Your Thoughts Exactly: The comprehensive armed forces post

Tuesday, October 05, 2004

 

The comprehensive armed forces post

After reading Marmaniac's Band of Brother post, Derek's comments on the Pat Tillman post, reading a bit of Catch-22, and seeing the uproar about Kerry and Bush's service, I've decided to do a post detailing my feelings about armed forces from the perspective of a civilian who has no intention of serving.

Firstly, I want to clarify my previous post. What I essentially wanted to say in my previous post, but was too ineloquent to say was that I don't agree with Tillman's belief that joining the army was the right thing to do, although I wanted to make sure I complimented him for his strength of conviction. Basically, I would have felt similarly about him had he decided to become a missionary trying to spread christianity to Afghanistan, or if he decided to quit football and work for the Bush campaign.

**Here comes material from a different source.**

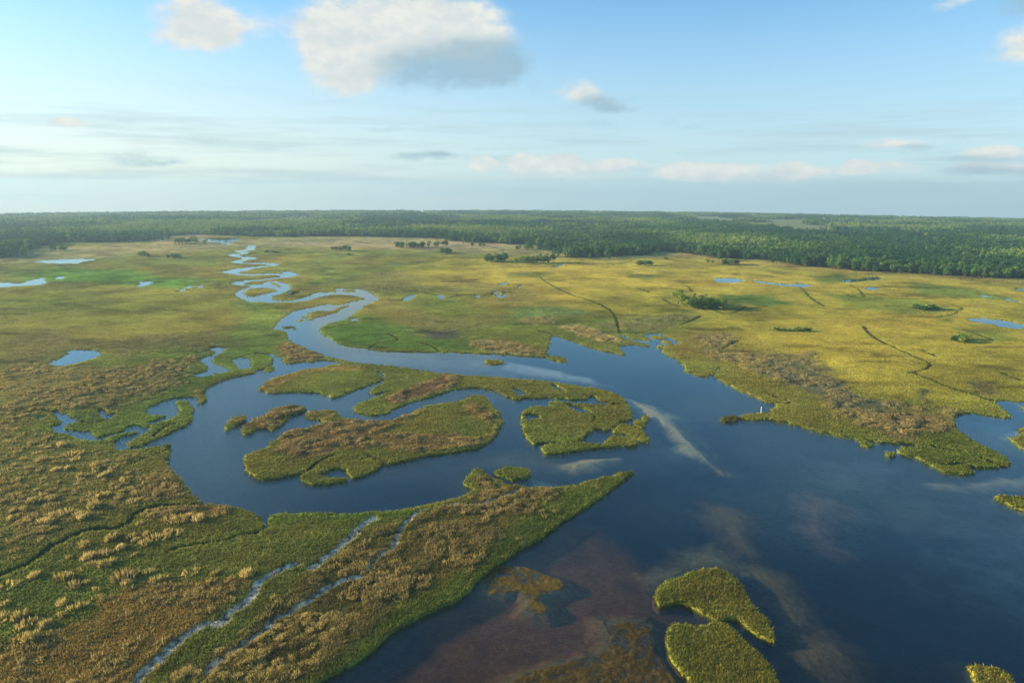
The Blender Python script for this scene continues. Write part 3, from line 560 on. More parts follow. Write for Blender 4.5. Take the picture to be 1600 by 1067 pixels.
# ------------------------------------------------------------------ ground materials
def mat(name):
    m = bpy.data.materials.new(name); m.use_nodes = True; m.node_tree.nodes.clear(); return m, NT(m.node_tree)
def ground_mat(name, amt):
    m, g = mat(name)
    ob = g.n('ShaderNodeTexCoord').outputs['Object']
    tint = g.n('ShaderNodeAttribute', attribute_name='tint').outputs['Color']
    wet = g.n('ShaderNodeAttribute', attribute_name='wet').outputs['Fac']
    a = g.noise(ob, .9, 5, .7); b = g.noise(ob, .16, 4, .6)
    cv = g.n('ShaderNodeMapRange', {0: g.m('ADD', g.m('MULTIPLY', a, .6), g.m('MULTIPLY', b, .4)), 1: .3, 2: .7, 3: 1-amt, 4: 1+amt}).outputs[0]
    base = g.v('MULTIPLY', tint, g.n('ShaderNodeCombineXYZ', {0: cv, 1: cv, 2: cv}).outputs[0])
    bump = g.n('ShaderNodeBump', {'Height': a, 'Strength': .7, 'Distance': .5})
    rough = g.m('SUBTRACT', .92, g.m('MULTIPLY', wet, .3))
    p = g.n('ShaderNodeBsdfPrincipled', {'Base Color': base, 'Roughness': rough, 'Specular IOR Level': g.m('MULTIPLY', wet, .8), 'Normal': bump.outputs[0]})
    g.l(p.outputs[0], g.n('ShaderNodeOutputMaterial').inputs[0])
    return m
M_ground = ground_mat('marsh_soil_and_growth', .45)
m, g = mat('blades'); M_blade = m
tint = g.n('ShaderNodeAttribute', attribute_name='tint').outputs['Color']
d = g.n('ShaderNodeBsdfDiffuse', {0: tint}); tr = g.n('ShaderNodeBsdfTranslucent', {0: tint})
g.l(g.n('ShaderNodeMixShader', {0: .38, 1: d.outputs[0], 2: tr.outputs[0]}).outputs[0], g.n('ShaderNodeOutputMaterial').inputs[0])
m, g = mat('river_water'); M_water = m
ob = g.n('ShaderNodeTexCoord').outputs['Object']
wv = g.v('MULTIPLY', ob, (1.0, 1.6, 1.0))
n1 = g.noise(wv, .9, 4, .65); n2 = g.noise(ob, .012, 3, .5)
ruf = g.ss(n2, .35, .62)
openw = g.ss(g.n('ShaderNodeSeparateXYZ', {0: ob}).outputs[1], 420.0, 190.0)
bump = g.n('ShaderNodeBump', {'Height': n1, 'Strength': g.m('MULTIPLY', g.m('ADD', .15, g.m('MULTIPLY', ruf, .34)), g.m('ADD', .28, g.m('MULTIPLY', openw, .72))), 'Distance': .35})
inc = g.n('ShaderNodeNewGeometry').outputs['Incoming']
cosv = g.m('ABSOLUTE', g.v('DOT_PRODUCT', inc, bump.outputs[0]))
fres = g.m('ADD', .03, g.m('MULTIPLY', .97, g.m('POWER', g.m('SUBTRACT', 1.0, cosv, clamp=True), 4.5)))
gl = g.n('ShaderNodeBsdfGlossy', {'Color': (.76, .93, .98, 1), 'Roughness': g.m('ADD', .03, g.m('MULTIPLY', ruf, .10)), 'Normal': bump.outputs[0]})
tp = g.n('ShaderNodeBsdfTransparent', {0: (.86, .92, .92, 1)})
g.l(g.n('ShaderNodeMixShader', {0: fres, 1: tp.outputs[0], 2: gl.outputs[0]}).outputs[0], g.n('ShaderNodeOutputMaterial').inputs[0])

# ------------------------------------------------------------------ split the terrain into ground and islands
VX = np.stack([SX, SY, ZW], -1).reshape(-1, 3); VC = COL.reshape(-1, 3); VW = ms.reshape(-1)
idx = np.arange(NA*NR).reshape(NA, NR)
quads = np.stack([idx[:-1, :-1], idx[:-1, 1:], idx[1:, 1:], idx[1:, :-1]], -1)   # up-facing
cell_isle = np.maximum(np.maximum(isle_id[:-1, :-1], isle_id[1:, 1:]), np.maximum(isle_id[1:, :-1], isle_id[:-1, 1:]))
def terrain(name, mask, origin=(0, 0)):
    f = quads[mask]; u, invx = np.unique(f, return_inverse=True)
    v = VX[u].copy(); oz = -(origin[0]**2+origin[1]**2)/(2*RP); v -= np.array([origin[0], origin[1], oz])
    o = make_mesh(name, v, invx.reshape(-1, 4)[:, ::-1], M_ground, VC[u], True, {'wet': VW[u]})
    o.location = (origin[0], origin[1], oz); return o
tag(terrain('ground', cell_isle == 0), 'flat green and golden tidal marsh with muddy bed', kind='structure')
ISO = []
for i, (tr, lab) in enumerate(ISLES):
    mk = cell_isle == i+1
    if not mk.any(): ISO.append(None); continue
    c = G(tr).mean(0)
    o = terrain('marsh_island', mk, (float(c[0]), float(c[1])))
    tag(o, lab, 'island', 'marsh islands in the river and bay', 'structure'); ISO.append(o)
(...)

Enough of that. What I want to discuss here is whether or not the armed forces really are a noble or worthwhile institution. On the surface, almost certainly not. They are a group of people designed and trained to kill and make war, and the age-old argument is that if nobody fought, there'd be no war. Well, I'm not going to pretend that it is that simple, because sometimes wars do need to be fought and regardless of what one person wants, other people are going to want to fight. But that doesn't excuse most wars in human history. As Marmaniac pointed out, WWII was not fought to prevent or stop genocide (maybe the only good reason to go to war, human rights violations) but really to stop an a landgrab by the Germans and prevent a fascist rise to power. But have we ever gone to war to stop human rights violations? Arguably, in more recent times, maybe in Bosnia. But why not Rwanda, why not Darfur, why not in various regions of South America? No, more often that not, armies and war are a tool to promot genocide and murder than to stop it.

So I will give credit to the US armies in that regard. As far as armies go, they're pretty benign, and most of the soldiers in the armed forces are in there for the right reasons: (including Tillman) they believe that they can help promote peace in Iraq, Afghanistan, stop terrorism, etc. At least those are partly the reasons. Obviously many of the soldiers in the armed forces are there for their careers and scholarships. But I'm talking about how they feel about their service in the armed forces. And barring a few bad eggs, like the ones that humiliated the prisoners in Iraq, most are probably more aware of human rights than any other soldiers in the past.

But the fact remains; they're still allying themselves with an institution that in theory, kills people, and in practice, kills people. And the US army, more than ever, is being used as a political tool rather than as a group that is only used in the most dire circumstances. So in one regard, the US army is shifting away from the traditional role of conquerors and murderers, which is good, but also shifting away from the ideal role of armies, which is to be used only in self-defense. With the US sending its armies pre-emptively and into countries which are of no threat to the US, it's hard to see the armed forces as that noble.

Another thing I want to talk about is the public perception of wars. Two good cases in point are WWII and Vietnam. The perception of each was/is vastly different; WWII being the good war and Vietnam being the bad war. Yet somehow the Bush campaign has turned Kerry's war protests as unamerican and disrespectful. On one hand, the Vietnam war was more recent, and veterans and contemporaries of that war are in power, but on the other hand, it has been largely blasted on all sides by anybody with a brain. But WWII was a war that was deemed good, necessary, useful. Our boys didn't kill too many innocents, they sort of helped the Jews (a little late), and we asserted ourselves as the dominant nation in the world. Vietnam, we committed massacres, we fought against people that had done no wrong to us, and we involved ourselves in a civil war that we really had no business in. It was a largely political war, designed to give us a military foothold in a region with an uncertain future and where the US thought its interests should be protected. Sound familiar? Oh yeah, and of course, we lost.

The armed forces are neccessary in the world today, unfortunately. As I see it, there should be two acceptable ways to use an army- 1) Use them only defensively and when your own country's security and safety are threatened, and 2) Use them offensively to protect human rights.

But the US has instead gotten a weird perversion of the two. We don't defend human rights, as is evident in Rwanda and Darfur. But we did use them offensively, ostensibly to protect our security... in Iraq. Afghanistan would have fallen into use 1. But Iraq and Vietnam reeked of political wars that were done to do preemptively protect our interests. And we violated the sovereignty of those nations.

And why I am discussing all these past wars with respect to the nobility of joining up? Well, that's the nature of the beast. When you join up, you're beinc controlled by a bunch of politicians who may or may not be using the soldiers for the right reasons. If you don't agree with the war in Iraq, then it's too bad. You don't get to make the decision to go to war. Some suits in Washington do. And they probably don't care about nobility and the individual soldier's values.
So that's what you're joining when you ally yourself with the armed forces: something useful, practical, necessary probably not evil, but not noble, at least not by my standards.